> Dataset extract:

○ ○ ○ ○ ○

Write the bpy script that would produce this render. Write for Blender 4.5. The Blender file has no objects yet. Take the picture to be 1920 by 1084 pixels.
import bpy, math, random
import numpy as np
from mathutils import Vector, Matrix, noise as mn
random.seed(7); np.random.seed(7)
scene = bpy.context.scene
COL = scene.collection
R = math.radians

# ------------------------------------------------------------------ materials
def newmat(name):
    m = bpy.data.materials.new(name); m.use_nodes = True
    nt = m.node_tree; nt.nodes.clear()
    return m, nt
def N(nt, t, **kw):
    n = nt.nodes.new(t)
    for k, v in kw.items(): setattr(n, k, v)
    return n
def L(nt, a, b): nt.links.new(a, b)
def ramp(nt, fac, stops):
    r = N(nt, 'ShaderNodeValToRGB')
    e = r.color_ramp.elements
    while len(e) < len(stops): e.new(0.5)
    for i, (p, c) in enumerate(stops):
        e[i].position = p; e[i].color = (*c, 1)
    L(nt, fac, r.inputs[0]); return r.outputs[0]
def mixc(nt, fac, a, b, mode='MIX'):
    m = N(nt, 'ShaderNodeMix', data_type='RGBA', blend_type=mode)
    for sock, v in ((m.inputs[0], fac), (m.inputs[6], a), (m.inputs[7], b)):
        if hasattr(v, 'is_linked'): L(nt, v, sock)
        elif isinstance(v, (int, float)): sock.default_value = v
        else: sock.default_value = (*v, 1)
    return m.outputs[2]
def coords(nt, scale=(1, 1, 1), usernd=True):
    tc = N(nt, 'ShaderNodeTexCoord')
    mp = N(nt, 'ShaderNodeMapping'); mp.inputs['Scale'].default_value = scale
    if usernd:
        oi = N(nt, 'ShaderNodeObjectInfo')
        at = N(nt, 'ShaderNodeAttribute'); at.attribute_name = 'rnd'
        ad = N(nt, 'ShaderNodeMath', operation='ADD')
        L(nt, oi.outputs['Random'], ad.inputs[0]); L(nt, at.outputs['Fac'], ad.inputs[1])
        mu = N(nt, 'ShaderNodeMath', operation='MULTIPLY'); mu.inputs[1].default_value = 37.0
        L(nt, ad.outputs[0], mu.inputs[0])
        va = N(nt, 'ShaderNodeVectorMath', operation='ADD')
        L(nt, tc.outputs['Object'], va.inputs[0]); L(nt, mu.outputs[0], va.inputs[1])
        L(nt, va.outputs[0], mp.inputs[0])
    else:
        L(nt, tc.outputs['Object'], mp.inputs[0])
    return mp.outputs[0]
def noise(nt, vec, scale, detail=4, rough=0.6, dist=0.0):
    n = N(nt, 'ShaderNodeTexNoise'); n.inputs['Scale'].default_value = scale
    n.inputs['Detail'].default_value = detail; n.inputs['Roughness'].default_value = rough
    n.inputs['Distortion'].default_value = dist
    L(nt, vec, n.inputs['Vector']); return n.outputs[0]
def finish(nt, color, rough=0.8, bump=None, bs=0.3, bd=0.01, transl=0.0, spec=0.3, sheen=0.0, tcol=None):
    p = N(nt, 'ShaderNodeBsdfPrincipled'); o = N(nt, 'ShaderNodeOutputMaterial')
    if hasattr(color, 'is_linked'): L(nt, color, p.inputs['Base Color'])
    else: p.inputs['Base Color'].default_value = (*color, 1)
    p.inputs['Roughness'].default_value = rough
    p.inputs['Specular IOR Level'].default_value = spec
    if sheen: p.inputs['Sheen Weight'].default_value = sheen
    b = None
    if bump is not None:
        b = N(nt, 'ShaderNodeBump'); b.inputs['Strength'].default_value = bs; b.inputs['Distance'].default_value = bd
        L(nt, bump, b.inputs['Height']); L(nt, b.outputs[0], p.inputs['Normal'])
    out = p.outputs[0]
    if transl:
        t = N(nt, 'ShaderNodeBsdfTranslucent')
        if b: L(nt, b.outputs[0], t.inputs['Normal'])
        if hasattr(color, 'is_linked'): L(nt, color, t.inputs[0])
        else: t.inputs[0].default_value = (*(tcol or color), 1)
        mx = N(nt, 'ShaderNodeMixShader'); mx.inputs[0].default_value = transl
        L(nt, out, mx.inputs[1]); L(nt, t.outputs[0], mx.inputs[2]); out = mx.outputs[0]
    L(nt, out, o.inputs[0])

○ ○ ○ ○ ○

Lines from the start of the material above through the line containing "R = math.radians" are to be duplicated exactly, and only those.

> Result of this exercise:
Write the bpy script that would produce this render. Write for Blender 4.5. The Blender file has no objects yet. Take the picture to be 1920 by 1084 pixels.
import bpy, math, random
import numpy as np
from mathutils import Vector, Matrix, noise as mn
random.seed(7); np.random.seed(7)
scene = bpy.context.scene
COL = scene.collection
R = math.radians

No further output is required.